** Data provided **

%%

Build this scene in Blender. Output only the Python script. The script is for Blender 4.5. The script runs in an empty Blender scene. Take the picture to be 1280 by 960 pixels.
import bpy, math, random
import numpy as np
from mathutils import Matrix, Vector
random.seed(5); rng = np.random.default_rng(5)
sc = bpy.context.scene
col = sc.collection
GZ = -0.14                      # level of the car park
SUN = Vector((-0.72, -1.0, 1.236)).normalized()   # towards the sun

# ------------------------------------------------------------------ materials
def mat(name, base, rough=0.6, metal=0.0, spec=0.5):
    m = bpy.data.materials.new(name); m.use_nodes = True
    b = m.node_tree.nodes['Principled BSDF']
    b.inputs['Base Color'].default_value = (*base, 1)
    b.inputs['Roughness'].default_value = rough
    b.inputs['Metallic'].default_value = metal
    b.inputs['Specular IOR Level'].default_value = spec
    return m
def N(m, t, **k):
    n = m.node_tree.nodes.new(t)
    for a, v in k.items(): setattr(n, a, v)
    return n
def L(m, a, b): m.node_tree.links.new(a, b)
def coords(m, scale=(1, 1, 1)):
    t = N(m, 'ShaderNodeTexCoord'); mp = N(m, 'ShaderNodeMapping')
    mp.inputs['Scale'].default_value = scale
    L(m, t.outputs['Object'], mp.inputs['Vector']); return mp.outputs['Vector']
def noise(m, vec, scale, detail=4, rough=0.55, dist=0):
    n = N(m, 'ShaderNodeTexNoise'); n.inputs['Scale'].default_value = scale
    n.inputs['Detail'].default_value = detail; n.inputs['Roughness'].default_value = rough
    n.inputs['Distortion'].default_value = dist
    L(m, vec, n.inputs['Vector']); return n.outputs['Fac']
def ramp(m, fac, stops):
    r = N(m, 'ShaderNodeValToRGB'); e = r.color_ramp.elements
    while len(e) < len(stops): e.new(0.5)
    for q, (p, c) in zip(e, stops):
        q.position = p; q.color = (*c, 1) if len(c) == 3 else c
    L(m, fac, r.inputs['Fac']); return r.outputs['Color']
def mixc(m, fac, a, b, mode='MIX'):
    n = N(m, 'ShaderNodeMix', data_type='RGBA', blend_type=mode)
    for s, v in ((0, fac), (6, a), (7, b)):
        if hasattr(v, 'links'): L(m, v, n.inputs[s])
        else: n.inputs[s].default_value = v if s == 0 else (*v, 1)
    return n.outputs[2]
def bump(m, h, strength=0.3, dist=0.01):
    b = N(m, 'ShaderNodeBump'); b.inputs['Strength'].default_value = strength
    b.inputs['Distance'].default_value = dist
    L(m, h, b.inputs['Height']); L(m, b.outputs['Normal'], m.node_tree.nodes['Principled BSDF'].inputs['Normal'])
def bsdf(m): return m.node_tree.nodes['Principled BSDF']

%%

Your task is to quote the lines above, beginning with the first and ending with the one that holds "SUN = Vector((-0.72, -1.0, 1.236)).normalized()".

** Solution for this problem **
Build this scene in Blender. Output only the Python script. The script is for Blender 4.5. The script runs in an empty Blender scene. Take the picture to be 1280 by 960 pixels.
import bpy, math, random
import numpy as np
from mathutils import Matrix, Vector
random.seed(5); rng = np.random.default_rng(5)
sc = bpy.context.scene
col = sc.collection
GZ = -0.14                      # level of the car park
SUN = Vector((-0.72, -1.0, 1.236)).normalized()   # towards the sun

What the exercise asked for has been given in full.